The Pieman River is best seen from aboard the Arcadia II, the world’s last-surviving Huon pine-built pleasure boat, which cruises downstream each day from Corinna to the river mouth at Pieman Heads. Built in 1939, the 17m cruiser – once a World War II navy supply ship – has been operating as a tourist boat on the Pieman River since 1970.

Shielded from wind by the forest, the Pieman River is often a mirror reflection of the world around it – trees, sky, an occasional white-bellied sea eagle – providing a meditative setting in contrast to the wild scenes ahead at Pieman Heads.

Tasmania’s west coast is one of the fiercest stretches of shoreline in Australia; the highest waves ever recorded in the country (19m) were here, and supply ships trying to enter the Pieman River in the 19th Century were regularly torn apart.

The Southern Ocean roars ashore at Pieman Heads, smashing into the well-named Misery Rock and piling up sea foam and hundreds of logs on the beach. Wind scours the shore, pelting sand through the graveyard of ocean-polished wood.
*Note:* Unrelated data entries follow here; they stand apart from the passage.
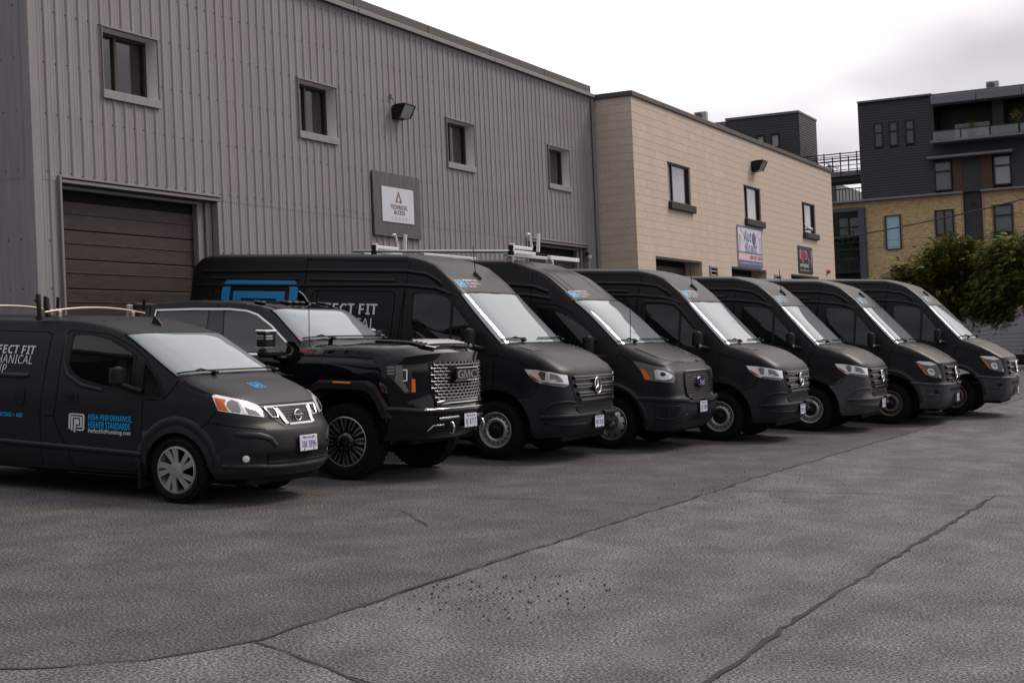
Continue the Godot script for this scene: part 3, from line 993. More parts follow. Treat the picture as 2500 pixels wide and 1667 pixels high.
func mirror_arm(V: Veh, k: int, ctr: Vector3, size: Vector3, root_pt: Vector3, signal_lamp := true) -> void:
	var m := sub("door_mirror", V.root)
	var h := MB.new()
	var c := Vector3(ctr.x, ctr.y, ctr.z * k)
	# rounded shell
	var ny := 10
	var nz := 14
	var P: Array = []
	for i in ny + 1:
		var v: float = -1.0 + 2.0 * i / ny
		var row: Array = []
		for j in nz + 1:
			var a := TAU * j / nz
			var ca := cos(a); var sa := sin(a)
			var e := 0.55
			var p := Vector2(sign(ca) * pow(abs(ca), e), sign(sa) * pow(abs(sa), e))
			var s := pow(max(1.0 - pow(abs(v), 5.0), 0.0), 0.3) * (1.0 - 0.08 * v)
			row.append(c + Vector3(p.x * size.x * 0.5 * s, v * size.y * 0.5, p.y * size.z * 0.5 * s))
		P.append(row)
	for i in ny:
		for j in nz:
			var ms := []
			for q in [[i, j], [i + 1, j], [i + 1, j + 1], [i, j + 1]]:
				var d: Vector3 = P[q[0]][q[1]] - c
				ms.append(Vector3(d.x / (size.x * size.x), pow(d.y / size.y * 2.0, 5) * 0.7 / size.y, d.z / (size.z * size.z)).normalized())
			h.squad(P[i][j], P[i + 1][j], P[i + 1][j + 1], P[i][j + 1], ms[0], ms[1], ms[2], ms[3])
	put("mirror_housing", h, M.trim, m)
	var gl := MB.new()
	gl.box(c + Vector3(-size.x * 0.5 + 0.002, 0.0, 0), Vector3(0.008, size.y * 0.8, size.z * 0.8), 0.003)
	put("mirror_glass", gl, M.glass, m)
	var ar := MB.new()
	var r := Vector3(root_pt.x, root_pt.y, root_pt.z * k)
	var to := c + Vector3(0.01, -size.y * 0.42, -k * size.z * 0.1)
	ar.tube([r, r.lerp(to, 0.5) + Vector3(0, -0.005, 0), to], 0.03, 8)
	put("mirror_arm", ar, M.trim, m)
	if signal_lamp:
		var s := MB.new()
		s.box(c + Vector3(size.x * 0.45, -size.y * 0.42, k * size.z * 0.25), Vector3(0.03, 0.05, 0.06), 0.01)
		put("indicator", s, M.clear_lamp, m)

func wiper(V: Veh, ex: float, t0: float, t1: float) -> void:
	var m := MB.new()
	var a: Array = []
	for i in 9:
		var t := lerpf(t0, t1, i / 8.0)
		a.append(V.st.pt(ex + 0.0, t) + V.st.nr(ex, t) * 0.022)
	m.tube(a, 0.009, 6)
	var p: Vector3 = V.st.pt(ex + 0.03, lerpf(t0, t1, 0.9)) + Vector3(0.02, 0.02, 0)
	m.tube([p, a[5] + Vector3(0.01, 0.02, 0), a[4]], 0.008, 6)
	m.box(p, Vector3(0.06, 0.04, 0.07), 0.015)
	put("wiper", m, M.black_plastic, V.root)

func emblem_star(V: Veh, c: Vector3, r: float, tilt: float) -> void:
	var m := MB.new()
	var bs := Basis(Vector3(0, 0, 1), tilt)
	var ring: Array = []
	for i in 32:
		var a := TAU * i / 32
		ring.append(c + bs * Vector3(0, cos(a) * r, sin(a) * r))
	m.tube(ring, r * 0.085, 8, true)
	for i in 3:
		var a := TAU * i / 3
		var d := bs * Vector3(0, cos(a), sin(a))
		var q := bs * Vector3(0, -sin(a), cos(a))
		var nx := bs * Vector3(1, 0, 0)
		var tip := c + d * r * 0.94
		for sg in [-1.0, 1.0]:
			var w: Vector3 = c + (bs * Vector3(0, cos(a + sg * PI / 3), sin(a + sg * PI / 3))) * r * 0.16
			var nn: Vector3 = (nx + q * sg * 0.8).normalized()
			m.tri(c + nx * r * 0.13, tip + nx * 0.004, w, nn, nn, nn)
	put("emblem", m, M.chrome, V.root)
	var bk := MB.new()
	bk.lathe([Vector2(r, -0.03), Vector2(r * 1.0, 0.0), Vector2(0, 0.0)], c, Basis(bs * Vector3(0, 1, 0), bs * Vector3(0, 0, 1), bs * Vector3(1, 0, 0)), 28)
	put("emblem_dish", bk, M.gloss_black, V.root)
func high_van_common(V: Veh) -> void:
	var b := V.b
	# windscreen with its dark border
	var m := MB.new()
	V.st.panel(m, -0.645, -0.03, -0.875, 0.875, 0.005)
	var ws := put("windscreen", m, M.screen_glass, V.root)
	m = MB.new()
	for l in [[Vector2(-0.65, -0.92), Vector2(-0.65, 0.92)], [Vector2(-0.65, 0.893), Vector2(-0.03, 0.893)], [Vector2(-0.65, -0.893), Vector2(-0.03, -0.893)], [Vector2(-0.022, -0.92), Vector2(-0.022, 0.92)]]:
		V.st.line(m, l, 0.03, 0.007)
	put("windscreen_seal", m, M.black, V.root)
	wiper(V, -0.075, 0.78, 0.12)
	wiper(V, -0.075, 0.0, -0.6)
	m = MB.new()
	m.box(b.at(V.t, 0, 0.78, 0.015), Vector3(0.15, 0.045, 0.07), 0.02, Basis(Vector3(0, 0, 1), -0.75))
	put("roof_aerial_base", m, M.black_plastic, V.root)

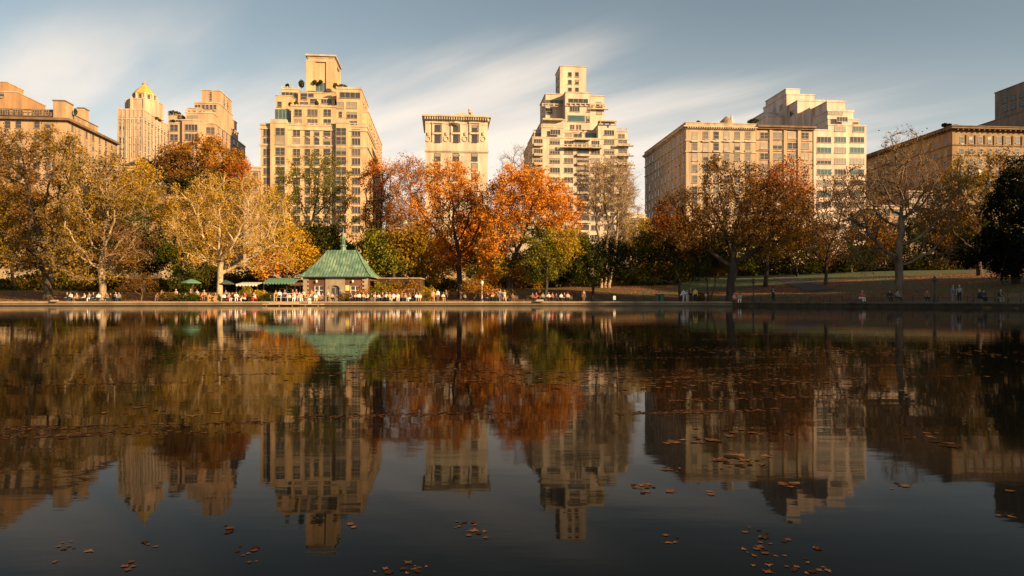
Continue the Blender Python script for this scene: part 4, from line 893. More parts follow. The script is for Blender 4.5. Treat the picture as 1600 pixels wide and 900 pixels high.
# hipped roof, concave towards the eaves, with raised seams
ny = 8; prof = []                                          # (half width, half depth, z)
zr = Z(391, Yb+hd)-zp; rw, rd = 22.5*Yb/F*1.02, .35
for i in range(ny+1):
    t_ = i/ny; zc_ = ze+(zr-ze)*(t_**1.22); prof.append((hw+(rw-hw)*t_, (hd+.6)+(rd-hd-.6)*t_, zc_))
V = []; 
for a, c, z in prof: V += [(-a, hd-c, z), (a, hd-c, z), (a, hd+c, z), (-a, hd+c, z)]
r = MB().add(V, [(4*i+j, 4*i+(j+1)%4, 4*i+4+(j+1)%4, 4*i+4+j) for i in range(ny) for j in range(4)]+[(4*ny,4*ny+1,4*ny+2,4*ny+3)])
r.box(-hw, hw, hd-(hd+.6), hd+hd+.6, ze-.14, ze-.002)
roof = r.build('roof', m_cop, bh)
MB().box(-hw-.08, hw+.08, -.74, -.62, ze-.16, ze-.03).build('gutter', m_copd, roof)
sm = MB()
for i in range(25):
    fx = -1+2*i/24
    for j in range(ny):
        a0, c0, z0 = prof[j]; a1, c1, z1 = prof[j+1]; xx = fx*hw
        if abs(xx) > a0-.02: continue
        tt = 1.0 if abs(xx) <= a1 else (a0-abs(xx))/(a0-a1)
        p0 = Vector((xx, hd-c0, z0)); p1 = p0.lerp(Vector((xx, hd-c1, z1)), tt); sm.tube(p0, p1, .035, n=4, cap=False)
for j in range(ny):
    for sx_ in (-1, 1):
        a0, c0, z0 = prof[j]; a1, c1, z1 = prof[j+1]; sm.tube((sx_*a0, hd-c0, z0+.02), (sx_*a1, hd-c1, z1+.02), .07, n=5, cap=False)
sm.build('seam', m_copd, roof)['kind'] = 'stuff'
sp = MB()
def zs(py): return Z(py, Yb+hd)-zp
pxs = X(536.5, Yb+hd)-bx
sp.lathe([(.50,zs(395)),(.36,zs(386)),(.50,zs(385.5)),(.56,zs(384)),(.48,zs(383)),(.28,zs(382.5)),(.28,zs(374)),(.42,zs(373.5)),(.46,zs(372)),(.24,zs(370)),(.12,zs(365)),(.04,zs(358)),(.012,zs(354))], pxs, hd, 8)
spo = sp.build('spire', m_cop, bh)
lv = MB()
for i in range(8):
    a = R(22.5+45*i); cx_, cy_ = pxs+.30*math.cos(a), hd+.30*math.sin(a); lv.tube((cx_, cy_, zs(382)), (cx_, cy_, zs(374.4)), .05, n=4)
lv.build('louvre', m_copd, spo)
m_sign = mat('yellow_notice', (.72,.58,.18), .6, .1, 8); m_red = mat('red_cloth', (.55,.05,.03), .7)
b_ = MB().box(-.28,.28,-.04,0,-.38,.38).build('notice_board', m_sign, None, (bx+1.72, Yb-.14, zp+2.0)); tag(b_, 'yellow notice fixed to the brick wall right of the boathouse door', 'notice')
# terrace wall to the right with pale cap
tw = empty('terrace_wall', (X(620,Yb+1), Yb+1, zp)); tag(tw, 'low dark brick terrace wall with a pale cap line right of the boathouse', 'wall')
w0, w1 = X(589.5,Yb+1)-X(620,Yb+1), X(652,Yb+1)-X(620,Yb+1); zw = Z(435.5,Yb+1)-zp
MB().box(w0, w1, 0, .4, 0, zw).box(w1-.003-.4+.4, w1+.4, 0, 5, 0, zw).build('wall', wall_mat('dim_brick', (.07,.04,.028), .2), tw); MB().box(w0-.1, w1+.5, -.1, 5.1, zw, zw+.16).build('cap', m_quoin, tw)
fw = MB(); fw.box(1.0,2.6,-.08,-.003,1.0,1.08).box(1.0,2.6,-.08,-.003,1.85,1.93).box(1.0,1.08,-.08,-.003,1.08,1.85).box(1.76,1.84,-.08,-.003,1.08,1.85).box(2.52,2.6,-.08,-.003,1.08,1.85)
fo = fw.build('window', m_white, tw); MB().box(1.08,2.52,-.03,-.003,1.08,1.85).build('pane', m_glass[0], fo)
# green awning left of the boathouse
def frame_awning(px0, px1, py0, py1, Y, canvas, label, name, cat, sag=.0):
    xa, xb = X(px0,Y), X(px1,Y); xc = (xa+xb)/2; o = empty(name, (xc, Y, zp)); tag(o, label, cat); h = (xb-xa)/2; z1, z0 = Z(py0,Y+1.2)-zp, Z(py1,Y-1.2)-zp
    c = MB(); c.add([(-h,-1.3,z0),(h,-1.3,z0),(h,1.2,z1),(-h,1.2,z1),(-h,-1.3,z0-.05),(h,-1.3,z0-.05),(h,1.2,z1-.05),(-h,1.2,z1-.05)], [(0,1,2,3),(7,6,5,4),(0,4,5,1),(1,5,6,2),(2,6,7,3),(3,7,4,0)])
    nq = int(h*2/.4)
    for i in range(nq):
        x_ = -h+2*h*i/nq; c.add([(x_+.02,-1.31,z0-.052),(x_+2*h/nq-.02,-1.31,z0-.052),(x_+2*h/nq-.06,-1.31,z0-.24),(x_+h/nq,-1.31,z0-.30),(x_+.06,-1.31,z0-.24)], [(0,1,2,3,4)])
    c.build('canvas', canvas, o)
    for sx_ in (-1, 1):
        for yy, zz in ((-1.2,z0),(1.1,z1)): MB().tube((sx_*(h-.08), yy, 0), (sx_*(h-.08), yy, zz-.052), .045, n=6).build('post', m_dark, o)
    return o
m_canvas = mat('green_canvas', (.10,.22,.14), .8, .15, 2); m_cwhite = mat('white_canvas', (.62,.58,.50), .8, .06, 2)
frame_awning(416, 466, 434.5, 441, 97, m_canvas, 'green canvas awning attached to the left of the boathouse', 'awning', 'awning')
frame_awning(374, 408, 441, 444, 95.5, m_cwhite, 'white canvas canopy over the tables left of the green awning', 'canopy', 'canopy')
def parasol(px, Y, py, r, canvas, label):
    x = X(px, Y); o = empty('parasol', (x, Y, zp)); tag(o, label, 'parasol', 'parasols over the terrace tables'); z = Z(py, Y)-zp
    MB().lathe([(r,z-.12),(r,z-.02),(r*.55,z+.28),(.06,z+.5)], 0, 0, 8).build('canopy', canvas, o); MB().tube((0,0,0),(0,0,z+.6),.03, n=6).build('pole', m_dark, o); MB().lathe([(.28,0),(.28,.1),(.06,.14)],0,0,10).build('base', m_dark, o)
parasol(299, 94.5, 441.5, 1.35, m_canvas, 'faded green parasol standing alone left of the pale plane tree trunk')
parasol(352, 96.8, 443, 1.3, mat('dark_canvas', (.05,.07,.06), .8), 'dark parasol just right of the pale plane tree trunk')
# stage at the water's edge
m_deck = mat('weathered_deck', (.36,.26,.16), .85, .25, 2, stretch=(.3,4,1))
Yd = 88.6; xa, xb = X(414,Yd), X(504,Yd); dk = empty('landing_stage', ((xa+xb)/2, Yd, 0)); tag(dk, 'low pale landing stage jutting over the water in front of the boathouse', 'landing stage'); h = (xb-xa)/2
MB().box(-h, h, -.9, .9, .16, .30).box(-h+.6, h-3.2, -.3, 1.2, .303, .50).build('deck', m_deck, dk)
for i in range(5): MB().tube((-h+.4+i*(2*h-.8)/4, -.6, -.8), (-h+.4+i*(2*h-.8)/4, -.6, .159), .09, n=8).build('post', m_deck, dk)
# white railing on the terrace edge
rl = empty('railing', (X(449,89.8), 89.9, .585)); tag(rl, 'thin white railing around the landing stage steps', 'railing')
h2 = X(470,89.8)-X(449,89.8)
for i in range(5): MB().tube((-h2+i*h2/2, 0, 0), (-h2+i*h2/2, 0, 1.05), .03, n=6).build('post', m_white, rl)
MB().tube((-h2,0,1.05),(h2,0,1.05),.025,n=6).build('top_rail', m_white, rl); MB().tube((-h2,0,.55),(h2,0,.55),.02,n=6).build('middle_rail', m_white, rl)
# stone block on the coping
bk = MB().box(-.52,.52,-.30,.42,0,.22).box(-.45,.45,-.24,.36,.22,.27).build('stone_block', m_stone, None, (X(843.5,90.0), 90.05, .585)); tag(bk, 'pale stone block set on the coping below the orange tree', 'stone block')
bk = MB().box(-.42,.42,-.2,.3,0,.17).box(-.36,.36,-.15,.25,.17,.21).build('stone_block', m_stone, None, (X(84.5,88.4), 88.45, .585)); tag(bk, 'small pale stone block on the coping at the far left', 'stone block')
# lamp posts
m_iron = mat('black_iron', (.012,.012,.012), .5); m_globe = mat('milky_globe', (.70,.62,.50), .35, .03, 2); m_pgrey = mat('pale_painted_iron', (.38,.33,.27), .6)
m_globed = mat('dim_lantern_glass', (.05,.045,.035), .3)
def lamp(px, Y, pytop, m, label):
    x = X(px, Y); zb_ = terr(x, Y); H = Z(pytop, Y)-zb_; o = empty('lamp_post', (x, Y, zb_)); tag(o, label, 'lamp post', 'park lamp posts')
    MB().lathe([(.22,0),(.22,.18),(.14,.3),(.12,.8),(.07,.9),(.055,H-.75),(.09,H-.7),(.05,H-.6)],0,0,8).build('post', m, o)
    MB().lathe([(.09,H-.6),(.2,H-.42),(.22,H-.25),(.15,H-.1)],0,0,8).build('lantern', m_globed if m is m_iron else m_globe, o); MB().lathe([(.2,H-.1),(.12,H-.02),(.02,H+.1)],0,0,8).build('finial', m, o)
    return o
lamp(753, 93.5, 438.5, m_pgrey, 'pale lamp post beside the low orange sapling'); lamp(1177, 84, 436, m_iron, 'dark lamp post just right of the great oak trunk')
lamp(1460.5, 71.5, 432.5, m_iron, 'black lamp post in the shade right of the bare plane tree'); lamp(448, 99, 409, m_iron, 'lamp post rising behind the green awning')
# bins
def bin_(px, Y, m, label, hh=1.0):
    x = X(px, Y); o = empty('litter_bin', (x, Y, terr(x,Y))); tag(o, label, 'litter bin', 'litter bins by the slope')
    MB().lathe([(.27,0),(.31,hh*.9),(.33,hh*.9),(.33,hh*.95)],0,0,12).build('barrel', m, o); MB().lathe([(.335,hh*.951),(.28,hh*1.06),(.10,hh*1.1)],0,0,12).build('lid', m_dark, o)
bin_(1034.5, 92, mat('green_plastic', (.02,.12,.06), .5), 'green litter bin on the promenade below the dark green tree'); bin_(1027.5, 92.6, mat('grey_plastic', (.10,.10,.09), .5), 'grey litter bin left of the green one')
# low signs by the path
def signpost(px, Y, pytop, w, hgt, m, label):
    x = X(px,Y); z = terr(x,Y); H = Z(pytop,Y)-z; o = empty('park_sign', (x,Y,z)); tag(o, label, 'sign')
    MB().tube((0,0,0),(0,0,H-.05),.03,n=6).build('post', m_iron, o); MB().box(-w/2,w/2,-.06,-.035,H-hgt,H).build('panel', m, o)
signpost(960, 92.5, 462.3, .34, .55, m_white, 'small white sign standing on the shaded lawn edge'); signpost(1006, 94, 453.5, .3, .5, mat('tan_panel', (.42,.30,.16), .6), 'tan sign on a thin post at the foot of the slope')
# low hoop fence along the right shore
def fence(pts, label):
    o = empty('hoop_fence', (pts[0][0], pts[0][1], terr(*pts[0]))); tag(o, label, 'fence'); b0 = Vector(o.location); P_ = [Vector((x,y,terr(x,y)))-b0 for x,y in pts]
    posts = []; rails = MB(); L = 0
    for a, b in zip(P_, P_[1:]):
        for z in (.28,.52): rails.tube(a+Vector((0,0,z)), b+Vector((0,0,z)), .022, n=5)
    rails.build('rail', m_iron, o)
    cnt = 0
    pm = MB().tube((0,0,0),(0,0,.62),.035,n=6).lathe([(.05,.62),(.05,.68),(.01,.72)],0,0,6).mesh('post', m_iron)
    for a, b in zip(P_, P_[1:]):
        n_ = max(1, int((b-a).length/1.6))
        for i in range(n_):
            if cnt < 98: link('post', pm, o, a.lerp(b, i/n_)); cnt += 1
rp = [tuple(p) for p in offset(8.2)]; rp = [p for p in rp if p[0] > 29 and 50 < p[1] < 96]; rp.sort(key=lambda p: -p[1])
fence(rp, 'low black hoop fence following the curve of the right shore')
lp_ = [tuple(p) for p in offset(8.2)]; lp_ = sorted([p for p in lp_ if -4 < p[0] <= 29 and p[1] > 90], key=lambda p: p[0]); fence(lp_, 'low black hoop fence below the central slope')
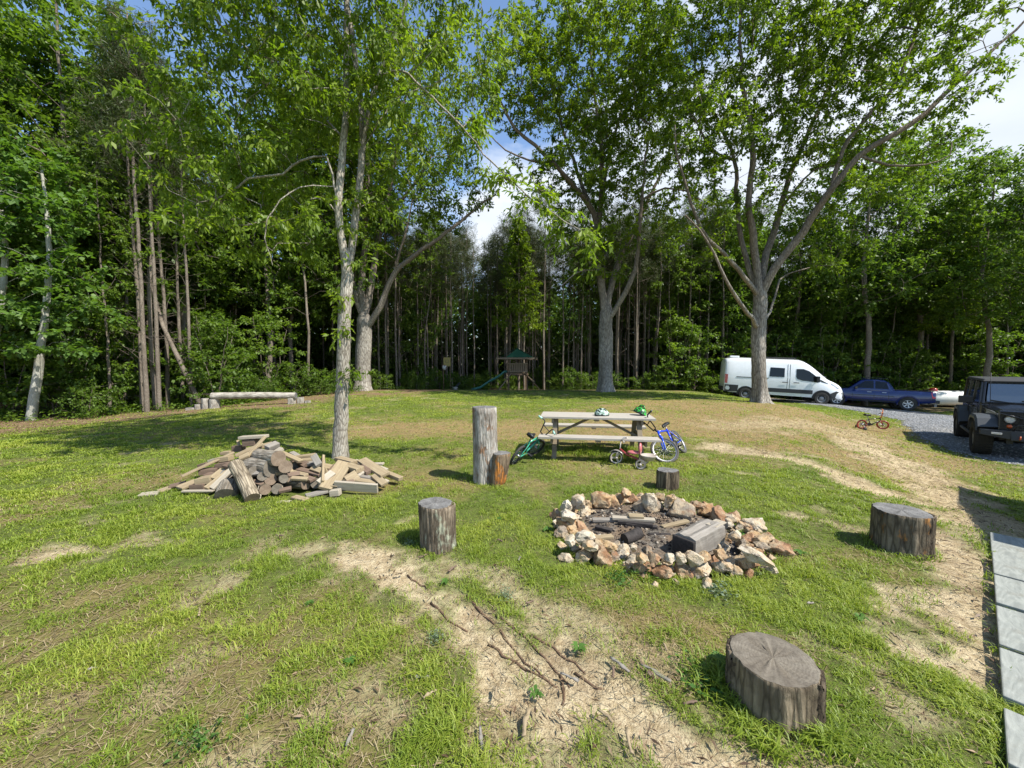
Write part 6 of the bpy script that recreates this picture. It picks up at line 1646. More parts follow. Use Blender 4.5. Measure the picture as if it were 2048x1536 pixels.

Back in Corinna, the drive north on the Western Explorer threads through the rainforest for 10km, providing glimpses into fairy-tale scenes of ferny glades and mosses as lush as lawn. As the road leaves the forest, it enters another of Tasmania’s signature scenes – buttongrass moorland – where traces of the Tarkine’s human history remain in the remnants of a water race built to power hydraulic gold sluices in the late 19th Century. Look behind, at the forest that covers almost 7% of Tasmania, and there is now only green where once there was gold.